Items listed in a dataset:

==*==

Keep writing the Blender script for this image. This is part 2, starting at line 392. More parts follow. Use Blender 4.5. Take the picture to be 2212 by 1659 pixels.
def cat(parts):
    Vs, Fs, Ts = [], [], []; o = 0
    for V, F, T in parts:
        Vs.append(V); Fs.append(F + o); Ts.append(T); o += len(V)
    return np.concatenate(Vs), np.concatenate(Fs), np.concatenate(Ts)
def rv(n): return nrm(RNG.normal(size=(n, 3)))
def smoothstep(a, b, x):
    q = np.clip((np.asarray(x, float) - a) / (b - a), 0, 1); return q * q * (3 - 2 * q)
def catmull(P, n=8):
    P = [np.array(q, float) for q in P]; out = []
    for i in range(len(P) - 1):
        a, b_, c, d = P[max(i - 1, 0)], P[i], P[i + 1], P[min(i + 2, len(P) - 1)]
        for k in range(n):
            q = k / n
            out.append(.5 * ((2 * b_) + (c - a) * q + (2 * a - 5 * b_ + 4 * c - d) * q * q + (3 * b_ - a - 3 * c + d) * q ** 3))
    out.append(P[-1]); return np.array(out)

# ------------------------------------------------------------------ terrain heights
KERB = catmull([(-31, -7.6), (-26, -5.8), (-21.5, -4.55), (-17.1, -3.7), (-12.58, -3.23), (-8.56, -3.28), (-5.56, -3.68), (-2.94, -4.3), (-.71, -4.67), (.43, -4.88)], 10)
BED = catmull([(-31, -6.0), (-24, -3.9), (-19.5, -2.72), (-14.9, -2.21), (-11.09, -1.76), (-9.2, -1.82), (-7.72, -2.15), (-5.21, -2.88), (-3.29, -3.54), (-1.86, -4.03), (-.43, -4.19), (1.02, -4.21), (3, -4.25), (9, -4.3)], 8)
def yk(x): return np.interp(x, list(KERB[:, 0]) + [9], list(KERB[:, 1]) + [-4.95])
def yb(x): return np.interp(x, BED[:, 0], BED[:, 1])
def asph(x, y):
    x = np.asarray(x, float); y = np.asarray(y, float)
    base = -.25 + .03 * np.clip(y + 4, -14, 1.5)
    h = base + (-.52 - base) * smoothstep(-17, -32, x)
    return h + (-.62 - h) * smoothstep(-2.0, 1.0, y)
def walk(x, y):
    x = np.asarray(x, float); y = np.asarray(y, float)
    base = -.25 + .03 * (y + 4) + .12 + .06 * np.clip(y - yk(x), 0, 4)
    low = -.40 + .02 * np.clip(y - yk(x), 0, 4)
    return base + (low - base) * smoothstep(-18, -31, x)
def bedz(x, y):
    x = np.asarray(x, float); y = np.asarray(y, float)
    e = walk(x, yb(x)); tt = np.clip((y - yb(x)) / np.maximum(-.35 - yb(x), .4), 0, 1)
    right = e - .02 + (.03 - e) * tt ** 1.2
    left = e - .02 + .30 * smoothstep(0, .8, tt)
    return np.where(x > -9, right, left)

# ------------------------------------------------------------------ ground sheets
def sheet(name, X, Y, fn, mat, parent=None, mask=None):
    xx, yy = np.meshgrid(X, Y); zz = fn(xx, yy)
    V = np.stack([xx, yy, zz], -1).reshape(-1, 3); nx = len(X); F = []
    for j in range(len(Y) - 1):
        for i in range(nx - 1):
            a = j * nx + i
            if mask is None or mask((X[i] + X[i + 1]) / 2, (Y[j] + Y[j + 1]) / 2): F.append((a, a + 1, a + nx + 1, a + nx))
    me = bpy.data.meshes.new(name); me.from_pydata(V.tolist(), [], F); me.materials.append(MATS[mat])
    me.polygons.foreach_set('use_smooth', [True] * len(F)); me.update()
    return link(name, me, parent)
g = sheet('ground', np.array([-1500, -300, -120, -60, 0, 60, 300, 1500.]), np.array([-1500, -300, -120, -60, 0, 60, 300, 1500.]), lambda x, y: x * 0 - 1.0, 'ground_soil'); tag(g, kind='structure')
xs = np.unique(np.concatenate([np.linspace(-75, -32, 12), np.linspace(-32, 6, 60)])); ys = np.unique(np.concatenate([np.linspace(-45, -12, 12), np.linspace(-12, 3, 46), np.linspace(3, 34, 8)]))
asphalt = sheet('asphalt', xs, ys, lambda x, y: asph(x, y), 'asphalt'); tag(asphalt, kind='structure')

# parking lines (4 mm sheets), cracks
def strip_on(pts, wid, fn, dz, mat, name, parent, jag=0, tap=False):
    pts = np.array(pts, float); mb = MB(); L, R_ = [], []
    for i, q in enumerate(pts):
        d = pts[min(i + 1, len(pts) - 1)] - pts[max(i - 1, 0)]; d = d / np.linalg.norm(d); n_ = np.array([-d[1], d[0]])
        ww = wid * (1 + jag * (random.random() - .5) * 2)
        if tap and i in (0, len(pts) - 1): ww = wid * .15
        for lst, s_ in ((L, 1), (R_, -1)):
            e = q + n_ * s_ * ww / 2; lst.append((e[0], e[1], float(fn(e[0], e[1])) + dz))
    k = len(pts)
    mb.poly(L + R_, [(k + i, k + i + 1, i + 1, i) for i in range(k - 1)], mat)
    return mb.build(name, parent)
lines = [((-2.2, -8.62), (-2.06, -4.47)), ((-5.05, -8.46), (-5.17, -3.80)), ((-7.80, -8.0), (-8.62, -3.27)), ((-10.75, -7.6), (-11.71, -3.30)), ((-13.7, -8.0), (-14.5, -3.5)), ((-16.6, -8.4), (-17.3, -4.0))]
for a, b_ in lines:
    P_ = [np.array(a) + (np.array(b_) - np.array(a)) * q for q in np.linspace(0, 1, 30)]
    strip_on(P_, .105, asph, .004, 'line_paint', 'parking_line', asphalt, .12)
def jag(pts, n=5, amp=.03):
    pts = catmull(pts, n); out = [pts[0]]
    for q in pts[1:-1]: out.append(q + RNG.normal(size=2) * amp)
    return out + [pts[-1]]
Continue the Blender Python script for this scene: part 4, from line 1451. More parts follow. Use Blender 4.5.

==*==

● The problem:
From the entries above, copy every line that holds the word "this".

● Exercise output:
Keep writing the Blender script for this image. This is part 2, starting at line 392. More parts follow. Use Blender 4.5. Take the picture to be 2212 by 1659 pixels.
Continue the Blender Python script for this scene: part 4, from line 1451. More parts follow. Use Blender 4.5.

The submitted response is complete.